> [GIVEN TASK]: Using the material below, copy every line where "group" appears.
[START PROVIDED DATA]
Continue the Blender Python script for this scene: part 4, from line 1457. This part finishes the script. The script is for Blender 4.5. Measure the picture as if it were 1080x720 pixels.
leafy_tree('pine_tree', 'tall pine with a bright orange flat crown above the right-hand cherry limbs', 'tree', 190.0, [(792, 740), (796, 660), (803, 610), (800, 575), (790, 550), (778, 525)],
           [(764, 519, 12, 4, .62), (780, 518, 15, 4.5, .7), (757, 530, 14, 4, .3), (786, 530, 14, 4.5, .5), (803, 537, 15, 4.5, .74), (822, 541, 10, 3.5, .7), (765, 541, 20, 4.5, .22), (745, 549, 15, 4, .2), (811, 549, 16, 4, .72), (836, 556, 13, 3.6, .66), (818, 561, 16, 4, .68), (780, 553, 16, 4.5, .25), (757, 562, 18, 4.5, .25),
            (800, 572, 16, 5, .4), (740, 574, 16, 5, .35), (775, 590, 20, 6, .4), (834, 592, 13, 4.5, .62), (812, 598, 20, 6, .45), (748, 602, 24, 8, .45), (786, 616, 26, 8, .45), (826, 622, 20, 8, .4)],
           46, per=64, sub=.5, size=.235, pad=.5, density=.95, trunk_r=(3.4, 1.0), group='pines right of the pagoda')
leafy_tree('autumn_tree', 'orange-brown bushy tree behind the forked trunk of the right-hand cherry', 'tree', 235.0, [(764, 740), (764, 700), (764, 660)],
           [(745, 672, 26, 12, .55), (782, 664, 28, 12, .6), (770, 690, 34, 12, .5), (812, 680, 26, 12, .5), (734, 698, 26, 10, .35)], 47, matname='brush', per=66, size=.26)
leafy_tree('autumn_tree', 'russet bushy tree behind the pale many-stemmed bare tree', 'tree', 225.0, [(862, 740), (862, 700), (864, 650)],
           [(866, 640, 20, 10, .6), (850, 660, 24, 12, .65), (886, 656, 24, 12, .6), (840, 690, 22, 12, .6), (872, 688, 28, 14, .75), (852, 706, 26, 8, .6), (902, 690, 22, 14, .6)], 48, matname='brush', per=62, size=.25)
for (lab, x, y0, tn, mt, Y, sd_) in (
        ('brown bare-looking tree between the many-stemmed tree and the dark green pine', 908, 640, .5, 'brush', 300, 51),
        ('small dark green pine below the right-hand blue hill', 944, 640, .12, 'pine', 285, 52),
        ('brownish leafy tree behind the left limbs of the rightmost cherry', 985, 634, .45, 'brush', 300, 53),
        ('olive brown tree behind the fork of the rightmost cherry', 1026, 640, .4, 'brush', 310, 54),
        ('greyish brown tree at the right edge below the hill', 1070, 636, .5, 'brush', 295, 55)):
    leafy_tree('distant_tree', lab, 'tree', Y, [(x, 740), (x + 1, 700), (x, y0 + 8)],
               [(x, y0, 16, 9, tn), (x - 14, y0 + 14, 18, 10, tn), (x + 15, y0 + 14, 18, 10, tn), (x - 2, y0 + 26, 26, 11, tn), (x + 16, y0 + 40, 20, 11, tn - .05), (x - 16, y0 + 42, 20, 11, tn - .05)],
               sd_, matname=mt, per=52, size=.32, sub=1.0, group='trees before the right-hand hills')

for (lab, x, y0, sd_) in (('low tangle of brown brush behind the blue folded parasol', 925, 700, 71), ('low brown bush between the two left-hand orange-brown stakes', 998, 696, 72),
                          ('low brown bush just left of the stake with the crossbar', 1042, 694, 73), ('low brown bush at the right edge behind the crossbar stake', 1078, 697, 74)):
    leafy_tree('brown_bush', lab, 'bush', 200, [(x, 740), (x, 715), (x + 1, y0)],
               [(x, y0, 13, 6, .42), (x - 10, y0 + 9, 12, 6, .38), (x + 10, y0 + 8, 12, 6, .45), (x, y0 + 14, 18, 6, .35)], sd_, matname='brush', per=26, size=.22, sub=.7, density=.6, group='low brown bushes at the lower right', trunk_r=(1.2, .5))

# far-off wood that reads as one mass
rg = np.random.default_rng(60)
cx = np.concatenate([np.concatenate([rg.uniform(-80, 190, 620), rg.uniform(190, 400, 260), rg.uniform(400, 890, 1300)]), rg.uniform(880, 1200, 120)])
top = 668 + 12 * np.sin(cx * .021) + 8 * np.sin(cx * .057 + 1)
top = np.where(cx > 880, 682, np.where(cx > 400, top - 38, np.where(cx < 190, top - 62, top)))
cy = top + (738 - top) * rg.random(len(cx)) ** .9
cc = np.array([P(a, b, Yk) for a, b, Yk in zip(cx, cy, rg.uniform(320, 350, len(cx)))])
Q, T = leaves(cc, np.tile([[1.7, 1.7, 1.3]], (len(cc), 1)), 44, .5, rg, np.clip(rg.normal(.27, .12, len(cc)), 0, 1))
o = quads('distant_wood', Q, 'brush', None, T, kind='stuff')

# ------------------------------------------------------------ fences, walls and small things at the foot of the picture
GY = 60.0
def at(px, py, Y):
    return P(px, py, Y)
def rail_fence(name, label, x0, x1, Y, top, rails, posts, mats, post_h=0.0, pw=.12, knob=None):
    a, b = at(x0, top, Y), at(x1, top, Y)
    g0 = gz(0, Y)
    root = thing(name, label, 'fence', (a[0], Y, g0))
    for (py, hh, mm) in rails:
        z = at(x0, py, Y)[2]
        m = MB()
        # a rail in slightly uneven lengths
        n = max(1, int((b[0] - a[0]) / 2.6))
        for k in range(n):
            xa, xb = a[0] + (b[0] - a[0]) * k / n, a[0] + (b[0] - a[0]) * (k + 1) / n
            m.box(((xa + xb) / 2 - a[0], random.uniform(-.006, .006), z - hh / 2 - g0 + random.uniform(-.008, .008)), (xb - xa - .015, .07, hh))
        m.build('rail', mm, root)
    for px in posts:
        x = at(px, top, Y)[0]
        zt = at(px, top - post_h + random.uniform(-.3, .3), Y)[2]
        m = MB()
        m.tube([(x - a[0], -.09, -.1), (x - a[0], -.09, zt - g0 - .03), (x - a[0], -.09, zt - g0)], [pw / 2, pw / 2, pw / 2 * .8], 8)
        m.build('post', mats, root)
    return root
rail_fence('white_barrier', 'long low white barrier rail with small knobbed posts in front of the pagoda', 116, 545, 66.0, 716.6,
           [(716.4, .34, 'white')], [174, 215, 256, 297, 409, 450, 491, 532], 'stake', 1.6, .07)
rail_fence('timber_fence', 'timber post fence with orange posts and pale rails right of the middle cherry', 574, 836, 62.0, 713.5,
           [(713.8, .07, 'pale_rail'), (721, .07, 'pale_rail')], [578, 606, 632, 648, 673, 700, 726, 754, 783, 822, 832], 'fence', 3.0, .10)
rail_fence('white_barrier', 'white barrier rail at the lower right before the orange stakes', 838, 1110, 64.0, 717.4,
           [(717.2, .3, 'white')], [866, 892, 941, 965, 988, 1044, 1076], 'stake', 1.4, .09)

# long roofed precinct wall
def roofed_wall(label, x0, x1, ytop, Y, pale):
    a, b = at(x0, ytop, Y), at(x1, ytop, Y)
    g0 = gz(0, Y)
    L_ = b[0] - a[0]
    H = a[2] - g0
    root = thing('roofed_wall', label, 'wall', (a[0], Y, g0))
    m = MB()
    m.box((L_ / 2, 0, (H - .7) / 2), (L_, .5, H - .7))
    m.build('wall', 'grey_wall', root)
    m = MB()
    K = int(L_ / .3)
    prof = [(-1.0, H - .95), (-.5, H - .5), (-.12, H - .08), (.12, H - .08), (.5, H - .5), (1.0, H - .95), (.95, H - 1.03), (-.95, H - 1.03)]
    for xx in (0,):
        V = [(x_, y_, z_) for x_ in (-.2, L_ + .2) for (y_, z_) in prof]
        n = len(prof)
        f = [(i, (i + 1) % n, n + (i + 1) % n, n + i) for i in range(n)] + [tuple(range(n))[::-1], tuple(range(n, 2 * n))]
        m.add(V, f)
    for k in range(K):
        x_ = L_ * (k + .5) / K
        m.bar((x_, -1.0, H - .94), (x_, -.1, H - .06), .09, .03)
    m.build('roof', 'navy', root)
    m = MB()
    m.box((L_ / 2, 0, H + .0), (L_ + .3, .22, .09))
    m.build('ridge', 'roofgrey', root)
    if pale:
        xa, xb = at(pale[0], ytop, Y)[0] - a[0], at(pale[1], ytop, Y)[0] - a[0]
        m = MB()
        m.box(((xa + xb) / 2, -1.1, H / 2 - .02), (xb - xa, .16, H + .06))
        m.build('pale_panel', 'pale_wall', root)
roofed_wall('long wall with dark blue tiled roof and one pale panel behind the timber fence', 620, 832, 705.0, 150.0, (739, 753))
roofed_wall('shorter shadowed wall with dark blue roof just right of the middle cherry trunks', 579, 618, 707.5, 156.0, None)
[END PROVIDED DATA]
> [SOLUTION TO THE EXERCISE]:
           46, per=64, sub=.5, size=.235, pad=.5, density=.95, trunk_r=(3.4, 1.0), group='pines right of the pagoda')
               sd_, matname=mt, per=52, size=.32, sub=1.0, group='trees before the right-hand hills')
               [(x, y0, 13, 6, .42), (x - 10, y0 + 9, 12, 6, .38), (x + 10, y0 + 8, 12, 6, .45), (x, y0 + 14, 18, 6, .35)], sd_, matname='brush', per=26, size=.22, sub=.7, density=.6, group='low brown bushes at the lower right', trunk_r=(1.2, .5))